## Stated exercise
Begin with the first line of the material and write out each line exactly, ending with the line that contains "GROUND_Z = -34.0". Pictures are not part of the copy.

═══ Recorded information

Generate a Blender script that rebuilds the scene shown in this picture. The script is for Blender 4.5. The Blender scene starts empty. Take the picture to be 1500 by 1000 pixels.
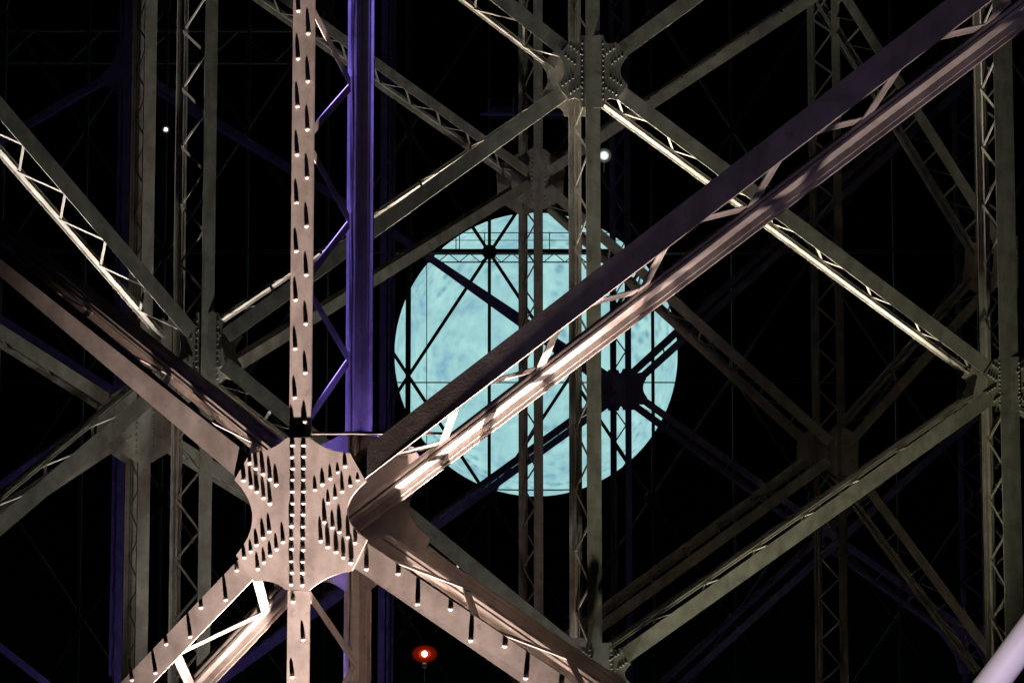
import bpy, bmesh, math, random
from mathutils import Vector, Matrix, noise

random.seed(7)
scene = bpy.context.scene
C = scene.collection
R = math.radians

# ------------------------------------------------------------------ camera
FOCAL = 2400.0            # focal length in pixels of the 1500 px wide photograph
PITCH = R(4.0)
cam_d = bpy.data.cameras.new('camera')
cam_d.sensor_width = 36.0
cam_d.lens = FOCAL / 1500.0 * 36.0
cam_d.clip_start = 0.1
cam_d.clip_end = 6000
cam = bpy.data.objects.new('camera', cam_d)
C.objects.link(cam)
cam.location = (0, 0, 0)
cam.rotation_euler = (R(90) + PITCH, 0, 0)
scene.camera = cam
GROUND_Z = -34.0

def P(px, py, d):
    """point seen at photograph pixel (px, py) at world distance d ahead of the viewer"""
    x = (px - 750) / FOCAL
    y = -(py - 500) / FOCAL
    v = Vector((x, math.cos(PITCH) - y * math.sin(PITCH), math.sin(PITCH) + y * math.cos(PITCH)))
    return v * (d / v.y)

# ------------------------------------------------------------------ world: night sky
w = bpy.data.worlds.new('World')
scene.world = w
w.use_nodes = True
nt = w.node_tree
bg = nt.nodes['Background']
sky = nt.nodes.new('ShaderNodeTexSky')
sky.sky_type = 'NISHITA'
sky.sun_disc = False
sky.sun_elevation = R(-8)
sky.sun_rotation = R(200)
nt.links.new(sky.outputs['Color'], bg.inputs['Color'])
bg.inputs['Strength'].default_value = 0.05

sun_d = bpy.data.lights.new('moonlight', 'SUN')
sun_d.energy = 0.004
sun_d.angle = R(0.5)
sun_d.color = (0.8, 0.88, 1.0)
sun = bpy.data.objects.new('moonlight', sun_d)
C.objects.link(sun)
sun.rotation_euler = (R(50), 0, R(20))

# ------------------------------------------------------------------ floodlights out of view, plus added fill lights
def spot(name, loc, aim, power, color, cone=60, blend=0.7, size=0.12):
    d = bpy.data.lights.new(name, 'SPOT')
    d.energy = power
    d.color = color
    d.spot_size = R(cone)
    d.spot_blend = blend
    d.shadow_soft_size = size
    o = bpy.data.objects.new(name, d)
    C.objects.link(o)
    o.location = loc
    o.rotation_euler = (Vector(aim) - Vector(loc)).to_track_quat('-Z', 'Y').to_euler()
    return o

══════

## Response below
Generate a Blender script that rebuilds the scene shown in this picture. The script is for Blender 4.5. The Blender scene starts empty. Take the picture to be 1500 by 1000 pixels.
import bpy, bmesh, math, random
from mathutils import Vector, Matrix, noise

random.seed(7)
scene = bpy.context.scene
C = scene.collection
R = math.radians

# ------------------------------------------------------------------ camera
FOCAL = 2400.0            # focal length in pixels of the 1500 px wide photograph
PITCH = R(4.0)
cam_d = bpy.data.cameras.new('camera')
cam_d.sensor_width = 36.0
cam_d.lens = FOCAL / 1500.0 * 36.0
cam_d.clip_start = 0.1
cam_d.clip_end = 6000
cam = bpy.data.objects.new('camera', cam_d)
C.objects.link(cam)
cam.location = (0, 0, 0)
cam.rotation_euler = (R(90) + PITCH, 0, 0)
scene.camera = cam
GROUND_Z = -34.0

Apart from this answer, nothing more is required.